Ife Williams

(Delaware and Chester Counties, PA – February 13, 2025)—Over 50 Delaware County Community College students, faculty and staff are spending this Presidents Day at the Smithsonian National Museum of African American History and Culture in Washington, D.C. to visit an exhibit featuring one of their own—DCCC Political Science professor Ife Williams, Ph.D.

Dr. Williams’ research is being featured in the exhibit “In Slavery’s Wake: Making Black Freedom in the World,” an exploration of the enduring history of slavery and colonialism. “In Slavery’s Wake” is a global curatorial project that explores, interrogates, and reframes the histories and legacies of slavery, colonialism and freedom on an international scale. The exhibit runs through June 8, 2025.



Dr Williams’ contribution is the digital mapping of slave revolts from her project blackslaverevolts.org. Her current project is the mapping of resistance of Africans and African descendants to colonialism segregation from 1944 to 1994. In 2024, Dr. Williams received a $150,000 grant from the National Endowment for the Humanities to support the project, in which she uses curricular materials that explore the resistance movements led by Africans and their descendants against segregation and colonialism during the second half of the 20th century. Dr. Williams also received a $40,000 faculty research fellowship from the American Council of Learned Societies Mellon Foundation for her work on the same project. She integrates her work into her courses at DCCC.

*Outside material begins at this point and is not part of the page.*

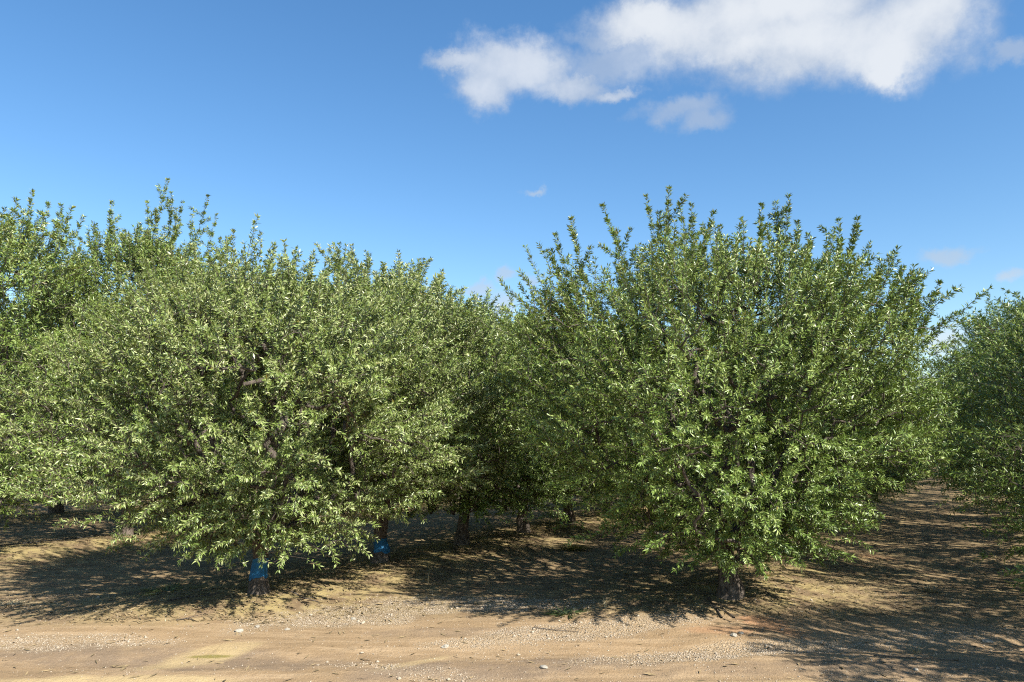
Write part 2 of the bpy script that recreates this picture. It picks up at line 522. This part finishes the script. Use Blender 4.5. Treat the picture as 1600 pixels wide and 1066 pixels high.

While much is known about the inhumane African transatlantic slave trade that saw thousands of individuals abducted and forcibly relocated to America and South America over several centuries, less is understood about the hundreds of slave uprisings emblematic of the indelible spirit of those captured and sold into servitude.

An accomplished scholar and political scientist, Dr. Williams received her doctorate in Political Science and Government from Clark Atlanta University.